• **Challenge**
Faithfully return all lines, omitting every embedded picture.
☆ ☆ ☆ ☆ ☆ ☆ ☆
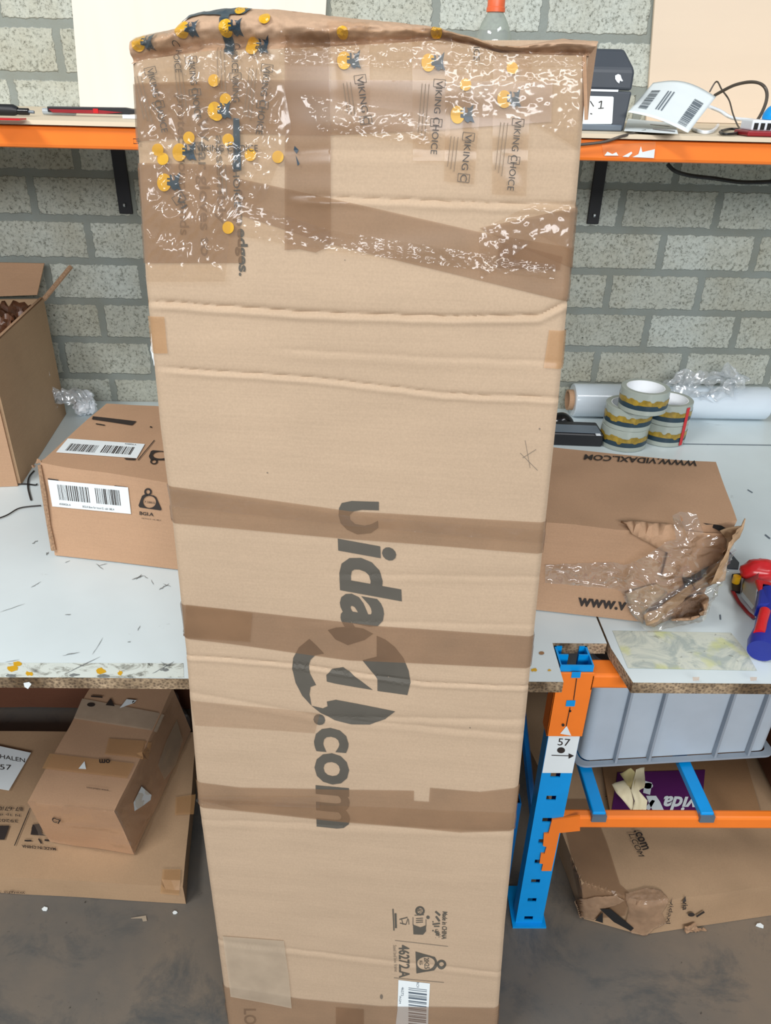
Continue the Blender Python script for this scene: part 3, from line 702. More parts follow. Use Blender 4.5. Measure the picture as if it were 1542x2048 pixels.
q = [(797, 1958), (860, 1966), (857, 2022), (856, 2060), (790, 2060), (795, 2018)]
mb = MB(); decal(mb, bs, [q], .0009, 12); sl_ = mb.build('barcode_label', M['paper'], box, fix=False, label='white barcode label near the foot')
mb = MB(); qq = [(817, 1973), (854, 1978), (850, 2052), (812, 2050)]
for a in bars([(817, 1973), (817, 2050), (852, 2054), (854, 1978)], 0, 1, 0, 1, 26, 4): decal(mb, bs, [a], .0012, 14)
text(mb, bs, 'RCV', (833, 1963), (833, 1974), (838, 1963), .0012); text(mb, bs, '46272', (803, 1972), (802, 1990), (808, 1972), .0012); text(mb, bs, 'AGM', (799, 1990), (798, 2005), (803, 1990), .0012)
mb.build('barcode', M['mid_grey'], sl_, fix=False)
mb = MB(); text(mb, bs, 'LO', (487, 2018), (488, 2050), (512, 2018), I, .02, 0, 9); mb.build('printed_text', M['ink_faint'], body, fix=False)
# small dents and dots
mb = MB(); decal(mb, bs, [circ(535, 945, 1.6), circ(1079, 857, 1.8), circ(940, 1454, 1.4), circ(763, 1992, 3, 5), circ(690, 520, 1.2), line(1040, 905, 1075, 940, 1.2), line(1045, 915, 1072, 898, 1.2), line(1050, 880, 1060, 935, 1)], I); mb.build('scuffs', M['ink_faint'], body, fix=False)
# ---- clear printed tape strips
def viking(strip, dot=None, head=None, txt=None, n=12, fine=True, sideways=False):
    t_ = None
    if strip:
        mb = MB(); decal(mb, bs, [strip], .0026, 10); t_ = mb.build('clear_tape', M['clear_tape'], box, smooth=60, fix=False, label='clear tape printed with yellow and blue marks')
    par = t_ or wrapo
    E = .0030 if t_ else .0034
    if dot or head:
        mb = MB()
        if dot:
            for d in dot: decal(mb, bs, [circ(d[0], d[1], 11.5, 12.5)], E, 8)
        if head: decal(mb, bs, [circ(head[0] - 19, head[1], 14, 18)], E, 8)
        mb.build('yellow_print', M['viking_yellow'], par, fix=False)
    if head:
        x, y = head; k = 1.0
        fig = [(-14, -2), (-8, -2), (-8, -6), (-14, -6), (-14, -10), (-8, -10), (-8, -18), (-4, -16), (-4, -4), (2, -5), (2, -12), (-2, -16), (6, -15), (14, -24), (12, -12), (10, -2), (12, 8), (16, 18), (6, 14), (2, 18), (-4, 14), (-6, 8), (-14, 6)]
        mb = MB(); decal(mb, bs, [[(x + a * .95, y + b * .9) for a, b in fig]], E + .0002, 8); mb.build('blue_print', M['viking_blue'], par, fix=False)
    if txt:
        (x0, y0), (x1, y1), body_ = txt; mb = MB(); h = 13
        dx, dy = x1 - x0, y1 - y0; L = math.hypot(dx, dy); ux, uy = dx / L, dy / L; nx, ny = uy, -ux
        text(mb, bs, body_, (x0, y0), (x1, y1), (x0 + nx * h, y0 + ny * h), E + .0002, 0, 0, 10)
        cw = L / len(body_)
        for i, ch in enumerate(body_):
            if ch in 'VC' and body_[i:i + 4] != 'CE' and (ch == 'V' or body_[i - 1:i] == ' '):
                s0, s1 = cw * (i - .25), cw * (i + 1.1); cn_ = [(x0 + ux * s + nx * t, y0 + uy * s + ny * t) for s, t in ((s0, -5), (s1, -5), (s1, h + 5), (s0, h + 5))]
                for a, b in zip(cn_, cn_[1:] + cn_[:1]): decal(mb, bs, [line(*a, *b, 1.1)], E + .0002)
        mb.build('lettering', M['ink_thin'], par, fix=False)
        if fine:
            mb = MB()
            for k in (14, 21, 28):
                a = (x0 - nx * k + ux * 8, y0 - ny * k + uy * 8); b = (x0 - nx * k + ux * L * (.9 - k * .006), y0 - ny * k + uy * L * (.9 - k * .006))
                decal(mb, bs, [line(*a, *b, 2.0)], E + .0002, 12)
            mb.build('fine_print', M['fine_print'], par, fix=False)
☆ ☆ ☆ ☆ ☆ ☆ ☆
• **Problem solution**
Continue the Blender Python script for this scene: part 3, from line 702. More parts follow. Use Blender 4.5. Measure the picture as if it were 1542x2048 pixels.
q = [(797, 1958), (860, 1966), (857, 2022), (856, 2060), (790, 2060), (795, 2018)]
mb = MB(); decal(mb, bs, [q], .0009, 12); sl_ = mb.build('barcode_label', M['paper'], box, fix=False, label='white barcode label near the foot')
mb = MB(); qq = [(817, 1973), (854, 1978), (850, 2052), (812, 2050)]
for a in bars([(817, 1973), (817, 2050), (852, 2054), (854, 1978)], 0, 1, 0, 1, 26, 4): decal(mb, bs, [a], .0012, 14)
text(mb, bs, 'RCV', (833, 1963), (833, 1974), (838, 1963), .0012); text(mb, bs, '46272', (803, 1972), (802, 1990), (808, 1972), .0012); text(mb, bs, 'AGM', (799, 1990), (798, 2005), (803, 1990), .0012)
mb.build('barcode', M['mid_grey'], sl_, fix=False)
mb = MB(); text(mb, bs, 'LO', (487, 2018), (488, 2050), (512, 2018), I, .02, 0, 9); mb.build('printed_text', M['ink_faint'], body, fix=False)
# small dents and dots
mb = MB(); decal(mb, bs, [circ(535, 945, 1.6), circ(1079, 857, 1.8), circ(940, 1454, 1.4), circ(763, 1992, 3, 5), circ(690, 520, 1.2), line(1040, 905, 1075, 940, 1.2), line(1045, 915, 1072, 898, 1.2), line(1050, 880, 1060, 935, 1)], I); mb.build('scuffs', M['ink_faint'], body, fix=False)
# ---- clear printed tape strips
def viking(strip, dot=None, head=None, txt=None, n=12, fine=True, sideways=False):
    t_ = None
    if strip:
        mb = MB(); decal(mb, bs, [strip], .0026, 10); t_ = mb.build('clear_tape', M['clear_tape'], box, smooth=60, fix=False, label='clear tape printed with yellow and blue marks')
    par = t_ or wrapo
    E = .0030 if t_ else .0034
    if dot or head:
        mb = MB()
        if dot:
            for d in dot: decal(mb, bs, [circ(d[0], d[1], 11.5, 12.5)], E, 8)
        if head: decal(mb, bs, [circ(head[0] - 19, head[1], 14, 18)], E, 8)
        mb.build('yellow_print', M['viking_yellow'], par, fix=False)
    if head:
        x, y = head; k = 1.0
        fig = [(-14, -2), (-8, -2), (-8, -6), (-14, -6), (-14, -10), (-8, -10), (-8, -18), (-4, -16), (-4, -4), (2, -5), (2, -12), (-2, -16), (6, -15), (14, -24), (12, -12), (10, -2), (12, 8), (16, 18), (6, 14), (2, 18), (-4, 14), (-6, 8), (-14, 6)]
        mb = MB(); decal(mb, bs, [[(x + a * .95, y + b * .9) for a, b in fig]], E + .0002, 8); mb.build('blue_print', M['viking_blue'], par, fix=False)
    if txt:
        (x0, y0), (x1, y1), body_ = txt; mb = MB(); h = 13
        dx, dy = x1 - x0, y1 - y0; L = math.hypot(dx, dy); ux, uy = dx / L, dy / L; nx, ny = uy, -ux
        text(mb, bs, body_, (x0, y0), (x1, y1), (x0 + nx * h, y0 + ny * h), E + .0002, 0, 0, 10)
        cw = L / len(body_)
        for i, ch in enumerate(body_):
            if ch in 'VC' and body_[i:i + 4] != 'CE' and (ch == 'V' or body_[i - 1:i] == ' '):
                s0, s1 = cw * (i - .25), cw * (i + 1.1); cn_ = [(x0 + ux * s + nx * t, y0 + uy * s + ny * t) for s, t in ((s0, -5), (s1, -5), (s1, h + 5), (s0, h + 5))]
                for a, b in zip(cn_, cn_[1:] + cn_[:1]): decal(mb, bs, [line(*a, *b, 1.1)], E + .0002)
        mb.build('lettering', M['ink_thin'], par, fix=False)
        if fine:
            mb = MB()
            for k in (14, 21, 28):
                a = (x0 - nx * k + ux * 8, y0 - ny * k + uy * 8); b = (x0 - nx * k + ux * L * (.9 - k * .006), y0 - ny * k + uy * L * (.9 - k * .006))
                decal(mb, bs, [line(*a, *b, 2.0)], E + .0002, 12)
            mb.build('fine_print', M['fine_print'], par, fix=False)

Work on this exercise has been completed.